With those two roles, you are playing both the person who is being grieved and someone who is grieving for them. 

It definitely is a movie that made me think about my mortality in a big way. You’ve seen films about grief, I myself have made films about grief, but I what I think is particular here — and I’ve seen it once before in Amour by Michael Haneke, which won the Cannes Film Festival — is it’s about a couple. It’s not the family, it’s not the children. It’s about what happens between a man and a woman with that love that you physically had for someone and that you need to let go of. She dies and she’s in bed for quite some time, decomposing because he can’t let go of the physical part of her. I think we don’t talk about that very often. You see me in the coffin, as well. That’s part of the film and that, to me, was shocking. But not in a way of, “Oh, here’s a filmmaker trying to be shocking to an audience.” It felt like [it was saying,] “This is us.” This is what we’re going to look like in there. That strange atmosphere that his movies have is amplified here, because it is so personal and it is human. Every one of us has thought about what it would be like to lay in a coffin. 

How would you describe Cronenberg’s directing style?
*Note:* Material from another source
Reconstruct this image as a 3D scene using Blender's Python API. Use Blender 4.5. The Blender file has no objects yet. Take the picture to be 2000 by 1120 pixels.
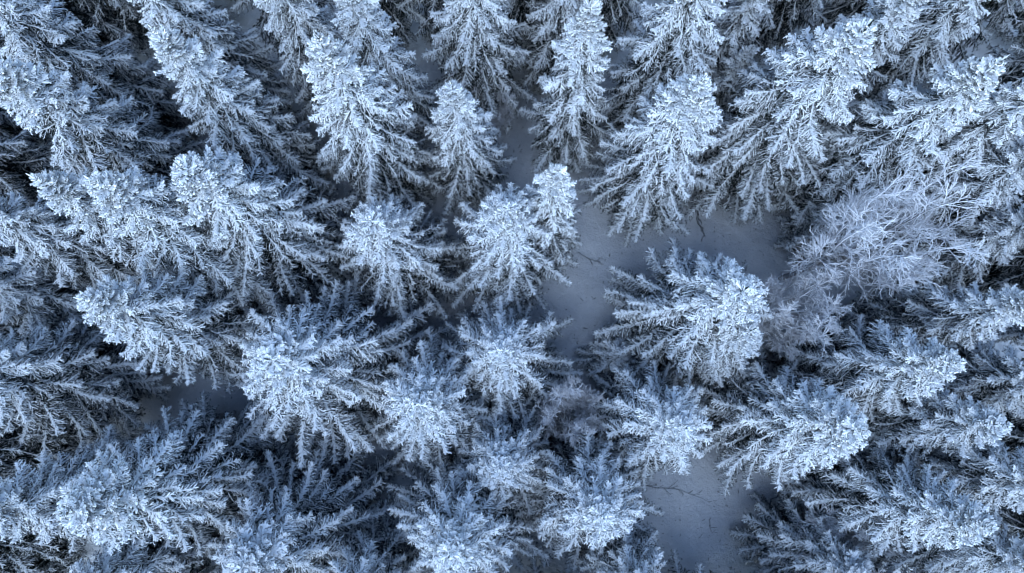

I was warned from the get-go that he doesn’t do any table reads, at least he didn’t on this one. We didn’t do any rehearsal. Even though I was in Canada a couple of weeks before we started filming, I didn’t see him very much. I was like, “Wait, are we not going to rehearse? Or talk about stuff?” Nope, nothing. I figured with the experience now that I have as an actor, that he was going to be stepping on set and expecting [me] to be on. There’s no, “What if I try this? How about this line?” He wrote [the script] himself, so I figured he’d be pretty particular about that — and that was right. The night before he started filming, I called him and I said, “How much are you really attached to each word?” He was like, “Oh no, I am [attached] to every word.” So, there’s no improv, there’s no trying different things. That would’ve really been unnerving to me in the beginning of my career because you’re so dependent on a director guiding you, and that’s not Cronenberg. He hires, you have that meeting with him, and then he directs you every once in a while.

So, did you and Vincent have any time to rehearse in order to establish your multiple onscreen relationships?

I was lucky we were both doing this French picture. [Vincent] was nervous because he hadn’t done a lead role in the English language and had a lot of dialogue. He was working on that for months and months and months prior. Since [David] didn’t rehearse at all, [Vincent and I] would always meet in Toronto, just going over next day’s work. I love Vincent. He’s a really great partner in crime, and he is kind of matter-of-fact, just like David is in many ways. It was kind of freaky to me how much he ended up looking like him. It is the hair. And they had a great relationship because they had worked together a couple times. It was hands down one of the better experiences I’ve ever had on set. 

How is it putting such a personal project in front of a Cannes audience?

Cannes is such a particular atmosphere and moment. They love David there, so I’m hoping that they can see the true heart this film has, apart from the other weirdness that’s going on in the movie. I’m hoping that it’s a very accessible film for audiences, maybe more so than some of his other work. I’m hoping they are tender with his story.